GIOVANNI VENERUCCI IL PATRIOTA RIMINESE MORTO PER L’UNITÀ D’ ITALIA

 GIOVANNI VENERUCCI IL PATRIOTA RIMINESE MORTO PER L’UNITÀ D’ ITALIA

Nasce a Rimini il 2 Novembre 1808 (registrato al n.674 del registro dello sta- to civile napoleonico).

Operaio fabbro ferraio, da giovanissimo partecipò ai moti del 1831. Combattè a Perugia. Carbonaro, nel 1837 si trova a Trieste da cui salpa per l’isola di Corfù, allora protettorato inglese, dove si affilia alla “Giovane Italia”. Successivamente partecipa allo sfortunato tentativo dei fratelli Attilio ed Emilio Bandiera di fomentare una insurrezione poplare contro i Borboni a Cosenza (intenzione definita una pazzia da Giuseppe Mazzini) che termina con la fucilazione di nove persone.

Per meglio comprendere l’evoluzione ed il riepilogo dell’evento appena citato, occorre seguire la storia della spedizione, sia pure sommariamente.

I fratelli Bandiera, Ufficiali della Marina Militare austriaca nonchè figli di un ammiraglio della medesima forza armata, si erano rifugiati a Corfù quali disertori, con un gruppo di amici, dopo avere aderito alle idee mazziniane. Qui fondano la società segreta Esperia. Decisa l’effettuazione della spedizione, il 16 Giugno 1844 sbarcano alla foce del Neto, presso Crotone, con 17 patrioti (tra cui appunto il nostro Giovanni), il carbonaro corso Pietro Boccheciampe ed il brigante calabrese Giuseppe Meluso che deve fare loro da guida, considerata l’ottima conoscenza del territorio. Le autorità borboniche, informate del loro arrivo da Pietro Boccheciampe, intercettano il gruppetto dei patrioti e lo affrontano in uno scontro a fuoco.
– Restano uccisi: il forlivese Giuseppe Miller ed il pesarese Francesco Tesei;
– sono catturati: Attilio ed Emilio Bandiera, Giovanni Venerucci, il veneziano Domenico Moro, Francesco Berti di Bagnacavallo, il lunigiano Anacarsi Nardi, il lughese Giacomo Rocca, il frusinate Nicola Ricciotti ed il perugino Domenico Lupatelli;
– riescono a fuggire per costituirsi successivamente: il milanese Paolo Mariani, i bolognesi Tommaso Mazzoli e Giuseppe Pacchioni, il pesarese Giuseppe Tesei, il lughese Pietro Piazzoli, gli anconetani Luigi Nanni e Carlo Osmani ed il veneziano Giovanni Vanessi;
– il brigante Giuseppe Meluso riesce a far perdere le sue tracce;
– il Boccheciampe, imprigionato, subisce una condanna a cinque anni di galera, ma ne esce dopo due.

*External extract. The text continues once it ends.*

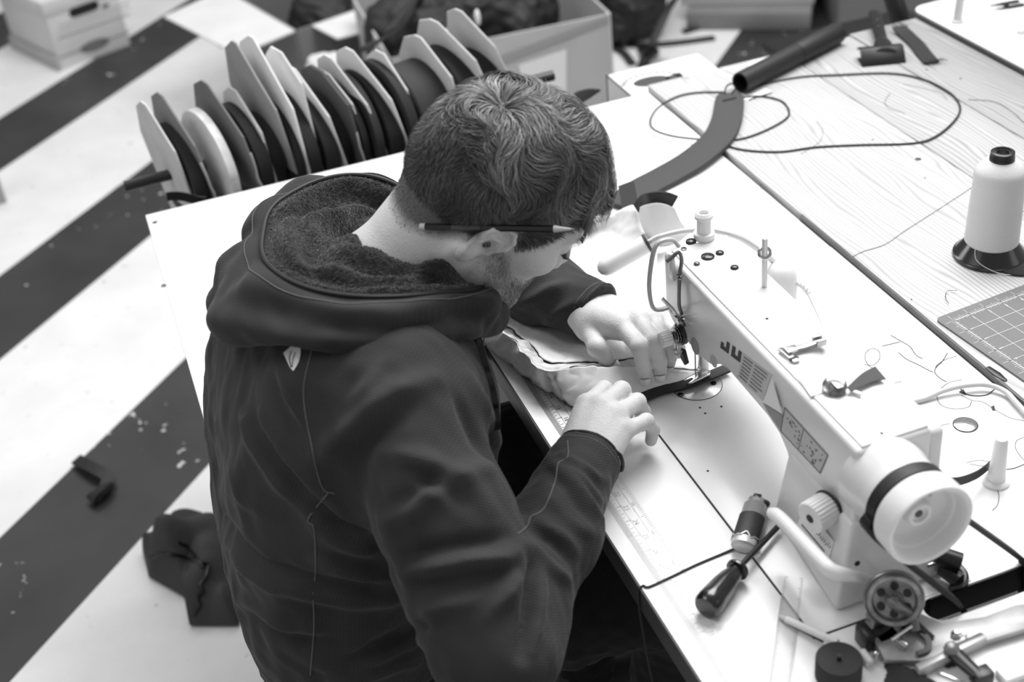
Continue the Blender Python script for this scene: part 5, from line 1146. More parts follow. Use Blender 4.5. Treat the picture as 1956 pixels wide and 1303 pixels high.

I prigionieri, giudicati per direttissima da una corte marziale, sono tutti condannati a morte. Per coloro che si sono costituiti, la pena capitale è commutata in ergastolo. La fucilazione avvenne il 25 Luglio 1844.

Il 18 Marzo 1937 la salma di Giovanni Venerucci torna a Rimini e traslata nel cimitero comunale ove tuttora si trova. In piazza Cavour, una lapide ricorda il patriota concittadino. Il 17 Marzo 2016 nella giornata nazionale dell’unità, è stato scoperto un busto di Giovanni Venerucci nella via a lui dedicata nel centro storico, rione Montecavallo.